* Directions: Copy out only those lines running from the line with "(.30, .268, .23), .75, .6, seed=8.6)[0]" to the end of the listing, keeping each one exactly as it is.

* Extracted data:

------------------------------------------------

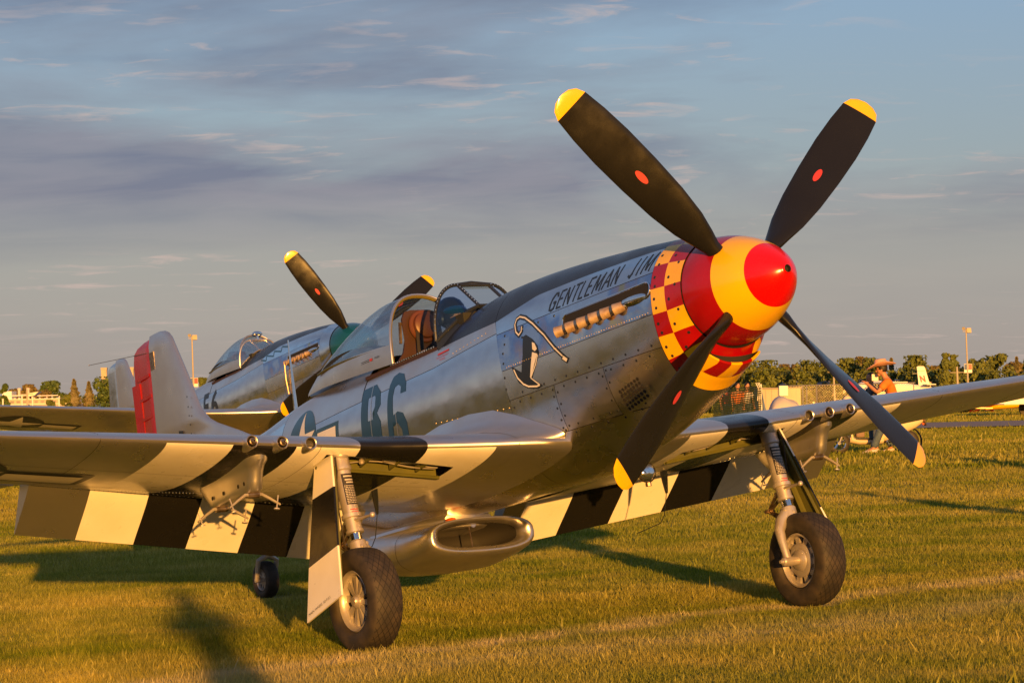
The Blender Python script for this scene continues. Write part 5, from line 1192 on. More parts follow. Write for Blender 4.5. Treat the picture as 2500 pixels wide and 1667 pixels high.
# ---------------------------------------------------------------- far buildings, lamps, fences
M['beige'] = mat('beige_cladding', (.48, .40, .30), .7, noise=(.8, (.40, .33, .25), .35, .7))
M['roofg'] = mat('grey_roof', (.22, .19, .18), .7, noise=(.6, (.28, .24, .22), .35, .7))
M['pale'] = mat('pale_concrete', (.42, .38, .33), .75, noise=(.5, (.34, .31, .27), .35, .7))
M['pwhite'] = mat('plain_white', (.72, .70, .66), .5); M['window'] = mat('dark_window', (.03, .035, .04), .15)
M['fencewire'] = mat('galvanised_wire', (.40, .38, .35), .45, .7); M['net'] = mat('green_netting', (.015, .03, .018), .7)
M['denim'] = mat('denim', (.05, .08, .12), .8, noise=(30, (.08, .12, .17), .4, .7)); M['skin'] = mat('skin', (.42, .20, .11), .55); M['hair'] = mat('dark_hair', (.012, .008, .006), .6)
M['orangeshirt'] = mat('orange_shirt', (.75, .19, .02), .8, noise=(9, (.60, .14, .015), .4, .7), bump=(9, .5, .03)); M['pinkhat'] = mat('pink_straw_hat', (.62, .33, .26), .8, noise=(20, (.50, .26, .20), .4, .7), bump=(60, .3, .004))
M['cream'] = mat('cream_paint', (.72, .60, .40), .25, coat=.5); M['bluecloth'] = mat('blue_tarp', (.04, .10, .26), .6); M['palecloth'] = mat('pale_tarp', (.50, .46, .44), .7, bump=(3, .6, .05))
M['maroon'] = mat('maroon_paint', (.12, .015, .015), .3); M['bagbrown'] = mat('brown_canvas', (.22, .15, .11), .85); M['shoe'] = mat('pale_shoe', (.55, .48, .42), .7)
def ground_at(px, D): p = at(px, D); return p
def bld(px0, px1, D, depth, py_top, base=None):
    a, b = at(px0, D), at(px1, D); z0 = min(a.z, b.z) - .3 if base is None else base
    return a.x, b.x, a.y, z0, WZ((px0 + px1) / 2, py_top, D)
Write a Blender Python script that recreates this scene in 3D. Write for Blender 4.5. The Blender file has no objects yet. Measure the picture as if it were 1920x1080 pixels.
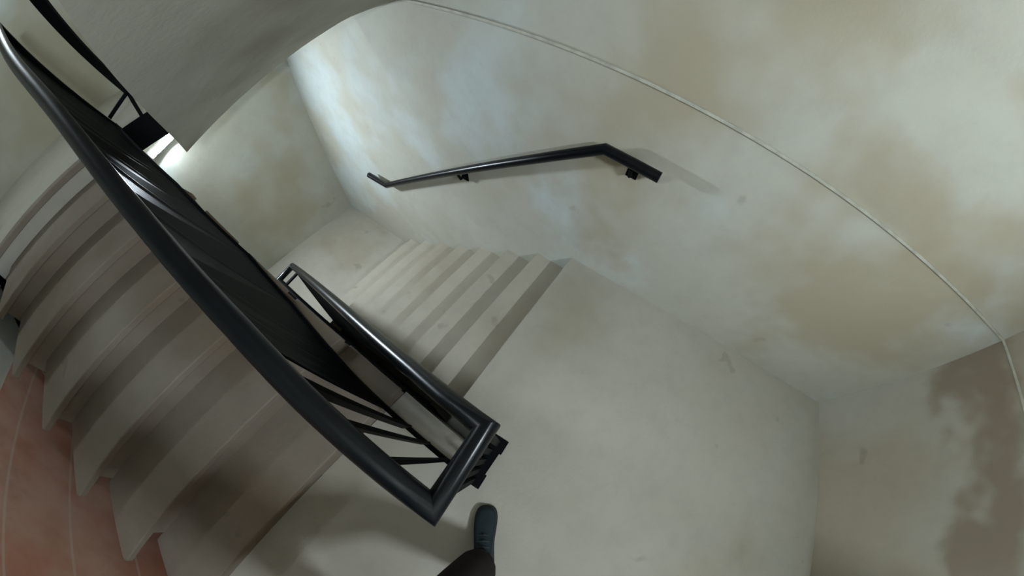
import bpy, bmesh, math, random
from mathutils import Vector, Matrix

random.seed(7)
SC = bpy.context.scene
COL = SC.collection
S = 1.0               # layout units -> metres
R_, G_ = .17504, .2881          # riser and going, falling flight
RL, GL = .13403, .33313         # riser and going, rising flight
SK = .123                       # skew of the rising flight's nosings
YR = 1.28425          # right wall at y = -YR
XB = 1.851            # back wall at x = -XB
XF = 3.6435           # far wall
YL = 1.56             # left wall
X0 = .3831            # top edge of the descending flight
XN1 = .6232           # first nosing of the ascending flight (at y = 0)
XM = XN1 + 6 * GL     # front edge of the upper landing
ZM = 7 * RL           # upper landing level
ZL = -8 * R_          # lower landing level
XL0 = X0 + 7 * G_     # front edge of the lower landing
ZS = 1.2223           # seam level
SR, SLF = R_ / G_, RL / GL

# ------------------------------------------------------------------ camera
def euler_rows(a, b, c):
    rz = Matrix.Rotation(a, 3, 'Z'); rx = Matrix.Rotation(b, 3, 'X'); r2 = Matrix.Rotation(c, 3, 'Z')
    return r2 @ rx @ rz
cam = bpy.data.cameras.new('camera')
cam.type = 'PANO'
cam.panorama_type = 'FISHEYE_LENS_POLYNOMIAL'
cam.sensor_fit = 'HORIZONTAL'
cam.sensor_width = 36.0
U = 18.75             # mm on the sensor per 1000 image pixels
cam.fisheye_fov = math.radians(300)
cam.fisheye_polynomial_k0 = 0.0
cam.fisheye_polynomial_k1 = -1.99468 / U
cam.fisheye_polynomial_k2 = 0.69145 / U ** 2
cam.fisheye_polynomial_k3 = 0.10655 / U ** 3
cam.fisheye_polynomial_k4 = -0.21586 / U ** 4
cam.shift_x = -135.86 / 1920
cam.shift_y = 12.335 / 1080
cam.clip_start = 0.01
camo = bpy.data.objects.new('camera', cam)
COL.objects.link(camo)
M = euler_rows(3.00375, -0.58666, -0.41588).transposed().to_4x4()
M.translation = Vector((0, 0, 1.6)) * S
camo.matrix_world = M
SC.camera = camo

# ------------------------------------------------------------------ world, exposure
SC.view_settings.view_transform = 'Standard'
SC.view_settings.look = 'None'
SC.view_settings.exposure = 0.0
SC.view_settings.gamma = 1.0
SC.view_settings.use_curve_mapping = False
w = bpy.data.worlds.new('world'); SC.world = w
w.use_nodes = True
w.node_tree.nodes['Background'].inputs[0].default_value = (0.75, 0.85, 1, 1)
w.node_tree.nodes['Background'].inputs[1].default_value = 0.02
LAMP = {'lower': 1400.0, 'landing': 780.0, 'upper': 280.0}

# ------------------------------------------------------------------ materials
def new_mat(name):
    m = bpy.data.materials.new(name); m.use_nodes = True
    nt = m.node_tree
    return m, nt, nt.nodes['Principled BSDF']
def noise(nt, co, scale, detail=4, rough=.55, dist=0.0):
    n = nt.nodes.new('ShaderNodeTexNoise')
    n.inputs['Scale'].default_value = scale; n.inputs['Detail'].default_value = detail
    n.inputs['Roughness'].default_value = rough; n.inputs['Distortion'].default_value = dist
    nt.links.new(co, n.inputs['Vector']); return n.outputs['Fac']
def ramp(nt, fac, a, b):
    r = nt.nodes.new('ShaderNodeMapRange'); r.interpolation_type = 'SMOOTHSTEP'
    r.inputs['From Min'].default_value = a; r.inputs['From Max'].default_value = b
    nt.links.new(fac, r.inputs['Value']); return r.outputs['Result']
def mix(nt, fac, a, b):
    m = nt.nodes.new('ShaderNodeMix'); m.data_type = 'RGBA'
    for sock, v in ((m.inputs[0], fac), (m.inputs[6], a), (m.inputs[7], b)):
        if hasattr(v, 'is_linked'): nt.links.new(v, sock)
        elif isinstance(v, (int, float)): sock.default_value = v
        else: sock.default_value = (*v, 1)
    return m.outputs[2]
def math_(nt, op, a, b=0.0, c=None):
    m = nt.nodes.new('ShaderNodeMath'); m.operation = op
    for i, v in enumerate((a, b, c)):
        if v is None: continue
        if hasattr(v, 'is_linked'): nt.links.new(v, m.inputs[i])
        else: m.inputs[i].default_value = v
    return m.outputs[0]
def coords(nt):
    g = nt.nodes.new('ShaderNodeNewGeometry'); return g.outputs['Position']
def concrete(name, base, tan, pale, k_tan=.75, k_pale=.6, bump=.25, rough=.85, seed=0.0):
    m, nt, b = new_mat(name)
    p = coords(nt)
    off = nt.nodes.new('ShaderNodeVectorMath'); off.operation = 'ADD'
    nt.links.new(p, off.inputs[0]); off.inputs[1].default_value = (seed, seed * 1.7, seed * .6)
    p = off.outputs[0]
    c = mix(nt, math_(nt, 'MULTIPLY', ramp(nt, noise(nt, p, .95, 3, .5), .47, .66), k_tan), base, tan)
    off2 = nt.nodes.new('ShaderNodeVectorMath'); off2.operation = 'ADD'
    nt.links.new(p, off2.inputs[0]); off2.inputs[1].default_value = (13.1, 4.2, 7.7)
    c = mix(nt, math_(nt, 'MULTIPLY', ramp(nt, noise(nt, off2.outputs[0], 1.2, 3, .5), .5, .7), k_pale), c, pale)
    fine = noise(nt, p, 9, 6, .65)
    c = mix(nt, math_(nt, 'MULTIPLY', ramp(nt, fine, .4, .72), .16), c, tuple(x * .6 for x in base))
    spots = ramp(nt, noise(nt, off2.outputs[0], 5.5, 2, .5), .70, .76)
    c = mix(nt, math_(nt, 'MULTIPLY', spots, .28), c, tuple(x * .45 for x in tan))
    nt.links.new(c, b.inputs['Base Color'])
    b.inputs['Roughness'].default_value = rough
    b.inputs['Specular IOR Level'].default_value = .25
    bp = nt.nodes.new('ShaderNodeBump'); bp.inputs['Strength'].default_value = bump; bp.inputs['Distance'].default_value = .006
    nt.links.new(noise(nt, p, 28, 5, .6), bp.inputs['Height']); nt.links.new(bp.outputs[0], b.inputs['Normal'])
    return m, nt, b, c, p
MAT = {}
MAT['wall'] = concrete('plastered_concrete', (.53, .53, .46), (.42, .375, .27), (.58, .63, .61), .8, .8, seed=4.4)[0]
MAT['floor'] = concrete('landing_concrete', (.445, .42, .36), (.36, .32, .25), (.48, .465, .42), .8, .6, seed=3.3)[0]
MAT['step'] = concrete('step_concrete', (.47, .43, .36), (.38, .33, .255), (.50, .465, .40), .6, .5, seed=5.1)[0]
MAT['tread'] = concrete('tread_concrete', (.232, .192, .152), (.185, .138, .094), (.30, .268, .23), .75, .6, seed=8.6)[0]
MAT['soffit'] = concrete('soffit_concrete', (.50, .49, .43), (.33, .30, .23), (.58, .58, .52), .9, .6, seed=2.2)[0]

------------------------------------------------

* In response:
MAT['tread'] = concrete('tread_concrete', (.232, .192, .152), (.185, .138, .094), (.30, .268, .23), .75, .6, seed=8.6)[0]
MAT['soffit'] = concrete('soffit_concrete', (.50, .49, .43), (.33, .30, .23), (.58, .58, .52), .9, .6, seed=2.2)[0]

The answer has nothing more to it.